*GIVEN EXERCISE*: Make an exact copy of the lines, leaving the pictures out.

*DATA SECTION*:
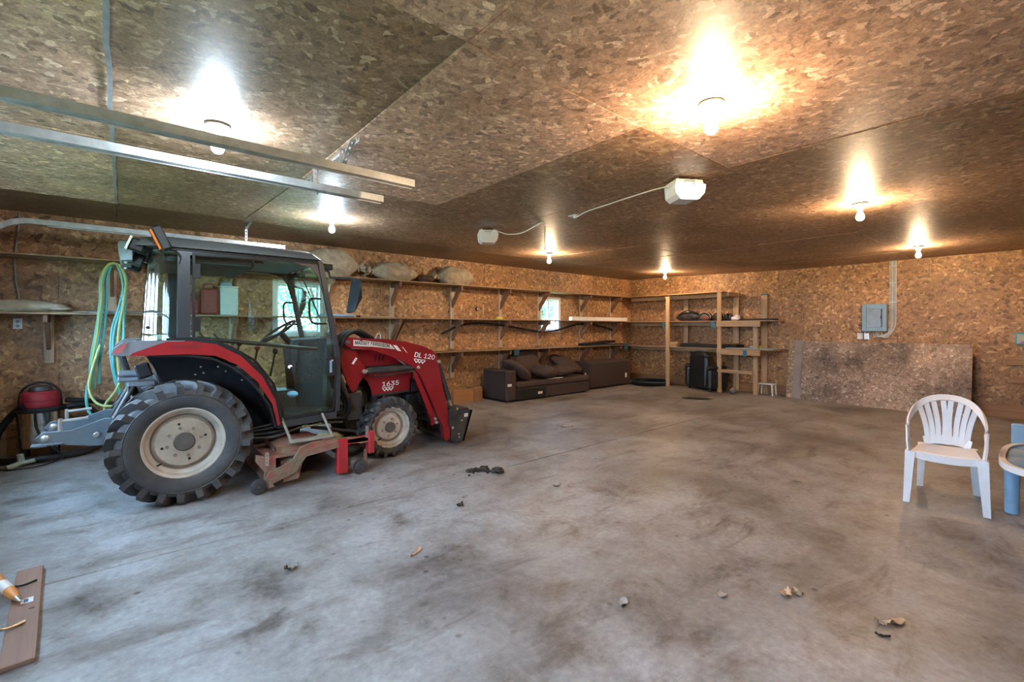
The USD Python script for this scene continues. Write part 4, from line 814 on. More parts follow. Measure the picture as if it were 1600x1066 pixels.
def wheel(cx, cy, R, w, rr, nlug, tag, side, dish):
    """side -1: near wheel, its dished face towards -y"""
    zc = R; o = np.array([cx, cy, zc])
    rb = R - (.062 if R > .4 else .034)                    # carcass under the lugs
    h = w / 2
    prof = [(rr, -h * .72), (rr + .02, -h * .86), (rr + (rb - rr) * .35, -h * 1.0), (rr + (rb - rr) * .62, -h * 1.02), (rb - .045, -h * .98), (rb - .012, -h * .86), (rb, -h * .6), (rb + .004, 0),
            (rb, h * .6), (rb - .012, h * .86), (rb - .045, h * .98), (rr + (rb - rr) * .62, h * 1.02), (rr + (rb - rr) * .35, h), (rr + .02, h * .86), (rr, h * .72), (rr, -h * .72)]
    ms = [lathe(prof, 72)]
    prof2 = [(rb - .052, h * .985), (rb - .046, h * 1.03), (rb - .040, h * .98)]
    for s in (-1, 1): ms.append(lathe([(r, z * s) for r, z in prof2] + [(prof2[0][0], prof2[0][1] * s)], 72))
    # chevron lugs: from the centre line back to the shoulder and down the side
    sweepang = (.30 if R > .4 else .26); wid = (.105 if R > .4 else .10) * (22 / nlug)
    for s in (-1, 1):
        for k in range(nlug):
            a0 = (k + (.5 if s > 0 else 0)) * 2 * np.pi / nlug
            st = [(0.02, 0, R - .002, rb - .015, .72), (.45, .42, R + .001, rb - .015, .85), (.86, .86, R - .006, rb - .03, 1.05), (1.06, 1.0, R - .035, rb - .085, 1.15), (1.03, 1.04, rb - .05, rb - .095, 1.0)]
            rings = []
            for (yy, fa, ro, ri, kk) in st:
                a = a0 - sweepang * fa; dw = wid / 2 * kk
                rings.append([(ro * np.cos(a - dw * .8), ro * np.sin(a - dw * .8), s * h * yy), (ro * np.cos(a + dw * .8), ro * np.sin(a + dw * .8), s * h * yy),
                              (ri * np.cos(a + dw * 1.2), ri * np.sin(a + dw * 1.2), s * h * (yy - (.12 if yy > .9 else 0))), (ri * np.cos(a - dw * 1.2), ri * np.sin(a - dw * 1.2), s * h * (yy - (.12 if yy > .9 else 0)))])
            for r0, r1 in zip(rings[:3], rings[1:4]): ms.append(hull(r0 + r1))
    def place(m): return mv(m, o, rx=np.pi / 2)             # z -> -y : outer face of a near wheel is +z
    flip = (lambda m: m) if side < 0 else (lambda m: mv(m, rx=np.pi))
    tp = P(TR, tag + '_tyre', place(cat(ms)), M_TYRE, smooth=28)
    d = dish
    rim = [(rr + .012, h * .74), (rr + .018, h * .80), (rr + .004, h * .82), (rr - .010, h * .76), (rr - .018, h * .5), (rr - .045, h * .40), (rr - .05, h * .1), (rr - .05, -h * .5), (rr - .01, -h * .74), (rr + .012, -h * .74), (rr + .012, h * .74)]
    P(tp, 'wheel_rim', place(flip(lathe(rim, 56))), M_RIM)
    dz = h * .30
    P(tp, 'wheel_disc', place(flip(lathe([(0, dz - .02), (rr - .048, dz - .06), (rr - .048, dz - .03), (rr - .08, dz + .012), (rr * .40, dz + .022), (0, dz + .022), (0, dz - .02)], 56))), M_RIM)
    P(tp, 'hub', place(flip(lathe([(0, dz), (rr * .27, dz), (rr * .27, dz + .035), (rr * .24, dz + .045), (0, dz + .047)], 32))), M_HUB)
    nb = 8 if R > .4 else 6
    for k in range(nb):
        a = 2 * np.pi * (k + .3) / nb; P(tp, 'wheel_bolt', place(flip(mv(cyl(.013 if R > .4 else .010, .018, 6, c=.003), (rr * .43 * np.cos(a), rr * .43 * np.sin(a), dz + .02)))), pm('dull_wheel_nut', (.24, .21, .165), .45, .3))
    if R > .4:
        for k in range(4):
            a = 2 * np.pi * (k + .15) / 4; P(tp, 'disc_hole', place(flip(mv(cyl(.010, .003, 12), (rr * .55 * np.cos(a), rr * .55 * np.sin(a), dz + .0215)))), M_BLK)
    a = 3.9; P(tp, 'valve_stem', place(flip(rod(((rr - .03) * np.cos(a), (rr - .03) * np.sin(a), h * .45), ((rr - .06) * np.cos(a), (rr - .06) * np.sin(a), h * .72), .007))), M_BLK)
wheel(0, -.545, .505, .32, .275, 21, 'rear', -1, 1); wheel(0, .545, .505, .32, .275, 21, 'rear', 1, 1)
wheel(1.89, -.42, .338, .22, .215, 18, 'front', -1, 1); wheel(1.89, .42, .338, .22, .215, 18, 'front', 1, 1)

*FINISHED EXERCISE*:
The USD Python script for this scene continues. Write part 4, from line 814 on. More parts follow. Measure the picture as if it were 1600x1066 pixels.
def wheel(cx, cy, R, w, rr, nlug, tag, side, dish):
    """side -1: near wheel, its dished face towards -y"""
    zc = R; o = np.array([cx, cy, zc])
    rb = R - (.062 if R > .4 else .034)                    # carcass under the lugs
    h = w / 2
    prof = [(rr, -h * .72), (rr + .02, -h * .86), (rr + (rb - rr) * .35, -h * 1.0), (rr + (rb - rr) * .62, -h * 1.02), (rb - .045, -h * .98), (rb - .012, -h * .86), (rb, -h * .6), (rb + .004, 0),
            (rb, h * .6), (rb - .012, h * .86), (rb - .045, h * .98), (rr + (rb - rr) * .62, h * 1.02), (rr + (rb - rr) * .35, h), (rr + .02, h * .86), (rr, h * .72), (rr, -h * .72)]
    ms = [lathe(prof, 72)]
    prof2 = [(rb - .052, h * .985), (rb - .046, h * 1.03), (rb - .040, h * .98)]
    for s in (-1, 1): ms.append(lathe([(r, z * s) for r, z in prof2] + [(prof2[0][0], prof2[0][1] * s)], 72))
    # chevron lugs: from the centre line back to the shoulder and down the side
    sweepang = (.30 if R > .4 else .26); wid = (.105 if R > .4 else .10) * (22 / nlug)
    for s in (-1, 1):
        for k in range(nlug):
            a0 = (k + (.5 if s > 0 else 0)) * 2 * np.pi / nlug
            st = [(0.02, 0, R - .002, rb - .015, .72), (.45, .42, R + .001, rb - .015, .85), (.86, .86, R - .006, rb - .03, 1.05), (1.06, 1.0, R - .035, rb - .085, 1.15), (1.03, 1.04, rb - .05, rb - .095, 1.0)]
            rings = []
            for (yy, fa, ro, ri, kk) in st:
                a = a0 - sweepang * fa; dw = wid / 2 * kk
                rings.append([(ro * np.cos(a - dw * .8), ro * np.sin(a - dw * .8), s * h * yy), (ro * np.cos(a + dw * .8), ro * np.sin(a + dw * .8), s * h * yy),
                              (ri * np.cos(a + dw * 1.2), ri * np.sin(a + dw * 1.2), s * h * (yy - (.12 if yy > .9 else 0))), (ri * np.cos(a - dw * 1.2), ri * np.sin(a - dw * 1.2), s * h * (yy - (.12 if yy > .9 else 0)))])
            for r0, r1 in zip(rings[:3], rings[1:4]): ms.append(hull(r0 + r1))
    def place(m): return mv(m, o, rx=np.pi / 2)             # z -> -y : outer face of a near wheel is +z
    flip = (lambda m: m) if side < 0 else (lambda m: mv(m, rx=np.pi))
    tp = P(TR, tag + '_tyre', place(cat(ms)), M_TYRE, smooth=28)
    d = dish
    rim = [(rr + .012, h * .74), (rr + .018, h * .80), (rr + .004, h * .82), (rr - .010, h * .76), (rr - .018, h * .5), (rr - .045, h * .40), (rr - .05, h * .1), (rr - .05, -h * .5), (rr - .01, -h * .74), (rr + .012, -h * .74), (rr + .012, h * .74)]
    P(tp, 'wheel_rim', place(flip(lathe(rim, 56))), M_RIM)
    dz = h * .30
    P(tp, 'wheel_disc', place(flip(lathe([(0, dz - .02), (rr - .048, dz - .06), (rr - .048, dz - .03), (rr - .08, dz + .012), (rr * .40, dz + .022), (0, dz + .022), (0, dz - .02)], 56))), M_RIM)
    P(tp, 'hub', place(flip(lathe([(0, dz), (rr * .27, dz), (rr * .27, dz + .035), (rr * .24, dz + .045), (0, dz + .047)], 32))), M_HUB)
    nb = 8 if R > .4 else 6
    for k in range(nb):
        a = 2 * np.pi * (k + .3) / nb; P(tp, 'wheel_bolt', place(flip(mv(cyl(.013 if R > .4 else .010, .018, 6, c=.003), (rr * .43 * np.cos(a), rr * .43 * np.sin(a), dz + .02)))), pm('dull_wheel_nut', (.24, .21, .165), .45, .3))
    if R > .4:
        for k in range(4):
            a = 2 * np.pi * (k + .15) / 4; P(tp, 'disc_hole', place(flip(mv(cyl(.010, .003, 12), (rr * .55 * np.cos(a), rr * .55 * np.sin(a), dz + .0215)))), M_BLK)
    a = 3.9; P(tp, 'valve_stem', place(flip(rod(((rr - .03) * np.cos(a), (rr - .03) * np.sin(a), h * .45), ((rr - .06) * np.cos(a), (rr - .06) * np.sin(a), h * .72), .007))), M_BLK)
wheel(0, -.545, .505, .32, .275, 21, 'rear', -1, 1); wheel(0, .545, .505, .32, .275, 21, 'rear', 1, 1)
wheel(1.89, -.42, .338, .22, .215, 18, 'front', -1, 1); wheel(1.89, .42, .338, .22, .215, 18, 'front', 1, 1)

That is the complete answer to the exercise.